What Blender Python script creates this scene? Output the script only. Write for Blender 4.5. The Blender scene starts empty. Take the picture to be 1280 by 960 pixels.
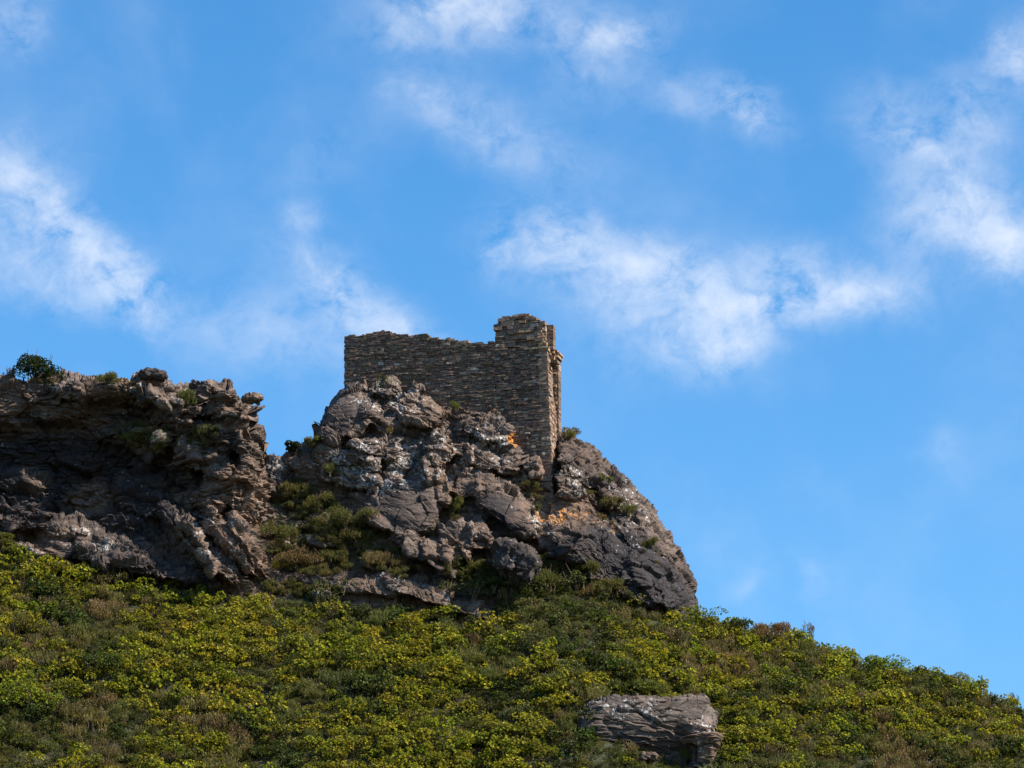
import bpy, bmesh, math, random
import numpy as np
from mathutils import Vector, Matrix
R = math.radians
sc = bpy.context.scene
C = sc.collection

# ------------------------------------------------------------------ camera
PITCH = R(16.0)
FPX = 5150.0                                   # focal length in pixels of a 1280 px wide picture
CAMZ = 1.7
cam_d = bpy.data.cameras.new("camera")
cam_d.sensor_width = 36.0
cam_d.lens = FPX * 36.0 / 1280.0
cam_d.clip_start = 0.5
cam_d.clip_end = 12000.0
cam = bpy.data.objects.new("camera", cam_d)
C.objects.link(cam)
cam.location = (0, 0, CAMZ)
cam.rotation_euler = (R(90) + PITCH, 0, 0)
sc.camera = cam

# ------------------------------------------------------------------ sun, sky, exposure
SUN = Vector((0.70, -0.26, 0.72)).normalized()
SUN_EL = math.asin(SUN.z)
SUN_AZ = math.atan2(SUN.x, SUN.y)              # clockwise from +Y
SUN_STRENGTH = 5.0
SKY_STRENGTH = 0.092
EXPOSURE = 1.0
sc.view_settings.view_transform = 'Standard'
sc.view_settings.look = 'None'
sc.view_settings.gamma = 1.0
sc.view_settings.use_curve_mapping = False
sc.view_settings.exposure = EXPOSURE
sd = bpy.data.lights.new("sun", 'SUN')
sd.energy = SUN_STRENGTH
sd.angle = R(0.5)
sd.color = (1.0, 0.91, 0.78)
so = bpy.data.objects.new("sun", sd)
C.objects.link(so)
so.rotation_euler = (-SUN).to_track_quat('-Z', 'Y').to_euler()
so.location = (60, 100, 120)


def pix_dir(u, v):
    a = (u - 640.0) / FPX
    b = -(v - 480.0) / FPX
    return a, math.cos(PITCH) - b * math.sin(PITCH), math.sin(PITCH) + b * math.cos(PITCH)


class NT:
    """small helper round a node tree"""
    def __init__(s, nt):
        s.nt = nt
        nt.nodes.clear()

    def n(s, typ, **kw):
        nd = s.nt.nodes.new(typ)
        for k, v in kw.items():
            if k.startswith('i_'):
                key = k[2:]
                key = int(key) if key.isdigit() else key.replace('_', ' ')
                nd.inputs[key].default_value = v
            else:
                setattr(nd, k, v)
        return nd

    def l(s, a, b):
        s.nt.links.new(a, b)

    def m(s, op, a, b=None, c=None, clamp=False):
        nd = s.nt.nodes.new('ShaderNodeMath')
        nd.operation = op
        nd.use_clamp = clamp
        for i, x in enumerate((a, b, c)):
            if x is None:
                continue
            if isinstance(x, (int, float)):
                nd.inputs[i].default_value = x
            else:
                s.l(x, nd.inputs[i])
        return nd.outputs[0]

    def mix(s, f, a, b, mode='MIX'):
        nd = s.nt.nodes.new('ShaderNodeMix')
        nd.data_type = 'RGBA'
        nd.blend_type = mode
        nd.clamp_factor = True
        for sock, x in ((nd.inputs[0], f), (nd.inputs[6], a), (nd.inputs[7], b)):
            if isinstance(x, (int, float)):
                sock.default_value = x
            elif isinstance(x, tuple):
                sock.default_value = (x[0], x[1], x[2], 1)
            else:
                s.l(x, sock)
        return nd.outputs[2]

    def noise(s, vec, scale, detail=4, rough=0.55, dist=0.0):
        nd = s.n('ShaderNodeTexNoise')
        nd.inputs['Scale'].default_value = scale
        nd.inputs['Detail'].default_value = detail
        nd.inputs['Roughness'].default_value = rough
        nd.inputs['Distortion'].default_value = dist
        if vec is not None:
            s.l(vec, nd.inputs['Vector'])
        return nd.outputs['Fac']

    def ramp(s, f, lo, hi, smooth=True):
        nd = s.n('ShaderNodeMapRange')
        nd.interpolation_type = 'SMOOTHSTEP' if smooth else 'LINEAR'
        nd.inputs[1].default_value = lo
        nd.inputs[2].default_value = hi
        s.l(f, nd.inputs[0])
        return nd.outputs[0]


world = bpy.data.worlds.new("World")
sc.world = world
world.use_nodes = True
W = NT(world.node_tree)
w_out = W.n('ShaderNodeOutputWorld')
w_bg = W.n('ShaderNodeBackground')
w_bg.inputs[1].default_value = SKY_STRENGTH
sky = W.n('ShaderNodeTexSky')
sky.sky_type = 'NISHITA'
sky.sun_disc = False
sky.sun_elevation = SUN_EL
sky.sun_rotation = SUN_AZ
sky.altitude = 600.0
sky.air_density = 1.0
sky.dust_density = 0.4
sky.ozone_density = 3.0
hsv = W.n('ShaderNodeHueSaturation')
hsv.inputs['Saturation'].default_value = 1.32
hsv.inputs['Value'].default_value = 1.0
W.l(sky.outputs[0], hsv.inputs['Color'])
tc = W.n('ShaderNodeTexCoord')
sp = W.n('ShaderNodeSeparateXYZ')
W.l(tc.outputs['Generated'], sp.inputs[0])
az = W.m('ARCTAN2', sp.outputs[0], sp.outputs[1])
el = W.m('ARCSINE', sp.outputs[2])


def azel(u, v):
    x, y, z = pix_dir(u, v)
    return math.atan2(x, y), math.atan2(z, math.hypot(x, y))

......

[Task to carry out]
Omit every picture while copying the listing above exactly.

[Result below]
What Blender Python script creates this scene? Output the script only. Write for Blender 4.5. The Blender scene starts empty. Take the picture to be 1280 by 960 pixels.
import bpy, bmesh, math, random
import numpy as np
from mathutils import Vector, Matrix
R = math.radians
sc = bpy.context.scene
C = sc.collection

# ------------------------------------------------------------------ camera
PITCH = R(16.0)
FPX = 5150.0                                   # focal length in pixels of a 1280 px wide picture
CAMZ = 1.7
cam_d = bpy.data.cameras.new("camera")
cam_d.sensor_width = 36.0
cam_d.lens = FPX * 36.0 / 1280.0
cam_d.clip_start = 0.5
cam_d.clip_end = 12000.0
cam = bpy.data.objects.new("camera", cam_d)
C.objects.link(cam)
cam.location = (0, 0, CAMZ)
cam.rotation_euler = (R(90) + PITCH, 0, 0)
sc.camera = cam

# ------------------------------------------------------------------ sun, sky, exposure
SUN = Vector((0.70, -0.26, 0.72)).normalized()
SUN_EL = math.asin(SUN.z)
SUN_AZ = math.atan2(SUN.x, SUN.y)              # clockwise from +Y
SUN_STRENGTH = 5.0
SKY_STRENGTH = 0.092
EXPOSURE = 1.0
sc.view_settings.view_transform = 'Standard'
sc.view_settings.look = 'None'
sc.view_settings.gamma = 1.0
sc.view_settings.use_curve_mapping = False
sc.view_settings.exposure = EXPOSURE
sd = bpy.data.lights.new("sun", 'SUN')
sd.energy = SUN_STRENGTH
sd.angle = R(0.5)
sd.color = (1.0, 0.91, 0.78)
so = bpy.data.objects.new("sun", sd)
C.objects.link(so)
so.rotation_euler = (-SUN).to_track_quat('-Z', 'Y').to_euler()
so.location = (60, 100, 120)


def pix_dir(u, v):
    a = (u - 640.0) / FPX
    b = -(v - 480.0) / FPX
    return a, math.cos(PITCH) - b * math.sin(PITCH), math.sin(PITCH) + b * math.cos(PITCH)


class NT:
    """small helper round a node tree"""
    def __init__(s, nt):
        s.nt = nt
        nt.nodes.clear()

    def n(s, typ, **kw):
        nd = s.nt.nodes.new(typ)
        for k, v in kw.items():
            if k.startswith('i_'):
                key = k[2:]
                key = int(key) if key.isdigit() else key.replace('_', ' ')
                nd.inputs[key].default_value = v
            else:
                setattr(nd, k, v)
        return nd

    def l(s, a, b):
        s.nt.links.new(a, b)

    def m(s, op, a, b=None, c=None, clamp=False):
        nd = s.nt.nodes.new('ShaderNodeMath')
        nd.operation = op
        nd.use_clamp = clamp
        for i, x in enumerate((a, b, c)):
            if x is None:
                continue
            if isinstance(x, (int, float)):
                nd.inputs[i].default_value = x
            else:
                s.l(x, nd.inputs[i])
        return nd.outputs[0]

    def mix(s, f, a, b, mode='MIX'):
        nd = s.nt.nodes.new('ShaderNodeMix')
        nd.data_type = 'RGBA'
        nd.blend_type = mode
        nd.clamp_factor = True
        for sock, x in ((nd.inputs[0], f), (nd.inputs[6], a), (nd.inputs[7], b)):
            if isinstance(x, (int, float)):
                sock.default_value = x
            elif isinstance(x, tuple):
                sock.default_value = (x[0], x[1], x[2], 1)
            else:
                s.l(x, sock)
        return nd.outputs[2]

    def noise(s, vec, scale, detail=4, rough=0.55, dist=0.0):
        nd = s.n('ShaderNodeTexNoise')
        nd.inputs['Scale'].default_value = scale
        nd.inputs['Detail'].default_value = detail
        nd.inputs['Roughness'].default_value = rough
        nd.inputs['Distortion'].default_value = dist
        if vec is not None:
            s.l(vec, nd.inputs['Vector'])
        return nd.outputs['Fac']

    def ramp(s, f, lo, hi, smooth=True):
        nd = s.n('ShaderNodeMapRange')
        nd.interpolation_type = 'SMOOTHSTEP' if smooth else 'LINEAR'
        nd.inputs[1].default_value = lo
        nd.inputs[2].default_value = hi
        s.l(f, nd.inputs[0])
        return nd.outputs[0]


world = bpy.data.worlds.new("World")
sc.world = world
world.use_nodes = True
W = NT(world.node_tree)
w_out = W.n('ShaderNodeOutputWorld')
w_bg = W.n('ShaderNodeBackground')
w_bg.inputs[1].default_value = SKY_STRENGTH
sky = W.n('ShaderNodeTexSky')
sky.sky_type = 'NISHITA'
sky.sun_disc = False
sky.sun_elevation = SUN_EL
sky.sun_rotation = SUN_AZ
sky.altitude = 600.0
sky.air_density = 1.0
sky.dust_density = 0.4
sky.ozone_density = 3.0
hsv = W.n('ShaderNodeHueSaturation')
hsv.inputs['Saturation'].default_value = 1.32
hsv.inputs['Value'].default_value = 1.0
W.l(sky.outputs[0], hsv.inputs['Color'])
tc = W.n('ShaderNodeTexCoord')
sp = W.n('ShaderNodeSeparateXYZ')
W.l(tc.outputs['Generated'], sp.inputs[0])
az = W.m('ARCTAN2', sp.outputs[0], sp.outputs[1])
el = W.m('ARCSINE', sp.outputs[2])


def azel(u, v):
    x, y, z = pix_dir(u, v)
    return math.atan2(x, y), math.atan2(z, math.hypot(x, y))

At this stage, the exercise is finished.